Butter cake is a cake in which one of the main ingredients is butter. These cakes are considered one of the quintessential cakes in American baking. They find their origins in the English pound cake, which traditionally used equal parts of butter, flour, sugar, and eggs to produce a heavy, rich cake. The invention of baking powder and other chemical leavening agents during the 19th century substantially increased the flexibility of this traditional pound cake by introducing the possibility of creating lighter, fluffier cakes using these traditional combinations of ingredients, and it is this transformation that brought about the modern butter cake.
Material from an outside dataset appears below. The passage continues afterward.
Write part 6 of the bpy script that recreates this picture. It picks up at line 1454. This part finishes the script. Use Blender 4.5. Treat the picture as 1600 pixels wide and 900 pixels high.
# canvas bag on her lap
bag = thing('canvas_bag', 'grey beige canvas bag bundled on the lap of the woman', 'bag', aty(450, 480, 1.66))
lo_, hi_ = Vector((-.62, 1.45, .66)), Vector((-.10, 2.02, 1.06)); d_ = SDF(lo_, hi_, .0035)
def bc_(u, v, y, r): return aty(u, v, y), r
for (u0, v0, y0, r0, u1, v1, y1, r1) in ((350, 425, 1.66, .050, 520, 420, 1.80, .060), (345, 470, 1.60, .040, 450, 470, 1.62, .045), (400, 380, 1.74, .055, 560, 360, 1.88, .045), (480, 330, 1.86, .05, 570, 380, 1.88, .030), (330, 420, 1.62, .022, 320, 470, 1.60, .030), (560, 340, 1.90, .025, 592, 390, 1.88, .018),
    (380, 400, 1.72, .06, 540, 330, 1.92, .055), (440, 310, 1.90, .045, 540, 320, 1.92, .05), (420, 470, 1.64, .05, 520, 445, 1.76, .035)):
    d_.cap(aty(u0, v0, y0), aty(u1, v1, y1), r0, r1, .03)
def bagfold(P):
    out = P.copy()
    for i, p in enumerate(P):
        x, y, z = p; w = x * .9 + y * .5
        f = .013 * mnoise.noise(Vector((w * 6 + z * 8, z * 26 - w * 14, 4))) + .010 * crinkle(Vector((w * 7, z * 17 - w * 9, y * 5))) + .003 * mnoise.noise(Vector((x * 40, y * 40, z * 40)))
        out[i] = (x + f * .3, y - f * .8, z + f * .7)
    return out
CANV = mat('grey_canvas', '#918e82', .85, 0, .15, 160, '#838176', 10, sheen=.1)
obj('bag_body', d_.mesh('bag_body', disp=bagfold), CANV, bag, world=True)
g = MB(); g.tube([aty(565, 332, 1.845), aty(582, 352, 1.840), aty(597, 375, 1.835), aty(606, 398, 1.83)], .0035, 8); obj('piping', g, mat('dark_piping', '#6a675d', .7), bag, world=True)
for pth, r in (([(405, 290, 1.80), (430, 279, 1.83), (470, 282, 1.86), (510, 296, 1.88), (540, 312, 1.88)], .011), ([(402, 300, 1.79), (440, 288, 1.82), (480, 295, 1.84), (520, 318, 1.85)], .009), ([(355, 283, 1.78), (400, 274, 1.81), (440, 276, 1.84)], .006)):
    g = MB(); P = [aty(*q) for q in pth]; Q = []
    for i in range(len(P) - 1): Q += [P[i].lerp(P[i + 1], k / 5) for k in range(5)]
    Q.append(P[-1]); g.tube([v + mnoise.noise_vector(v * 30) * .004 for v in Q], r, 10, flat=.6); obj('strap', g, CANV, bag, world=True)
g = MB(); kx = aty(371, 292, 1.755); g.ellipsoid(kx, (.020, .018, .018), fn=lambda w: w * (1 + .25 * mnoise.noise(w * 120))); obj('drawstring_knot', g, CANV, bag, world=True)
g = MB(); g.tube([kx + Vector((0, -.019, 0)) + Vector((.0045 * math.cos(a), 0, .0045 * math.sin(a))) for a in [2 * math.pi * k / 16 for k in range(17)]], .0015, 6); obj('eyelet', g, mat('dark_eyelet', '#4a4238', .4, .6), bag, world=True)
     Butter cakes are traditionally made using a creaming method, in which the butter and sugar are first beaten until fluffy to incorporate air into the butter. Eggs are then added gradually, creating an emulsion, followed by alternating portions of wet and dry ingredients. Butter cakes are often considered to be unsurpassed in their richness and moistness when stored at room temperature, but they tend to stiffen, dry out, and lose flavor when refrigerated, making them unsuitable for filling or frosting in advance with ingredients that must be refrigerated, such as cream cheese frosting and pastry cream.

Tortes contain very few ingredients; unsalted butter, chocolate, eggs, and sugar. There is a large proportion of eggs that provide the leavening. It is a type of European-style cake that contains little or no flour, although sometimes containing ground nuts or breadcrumbs.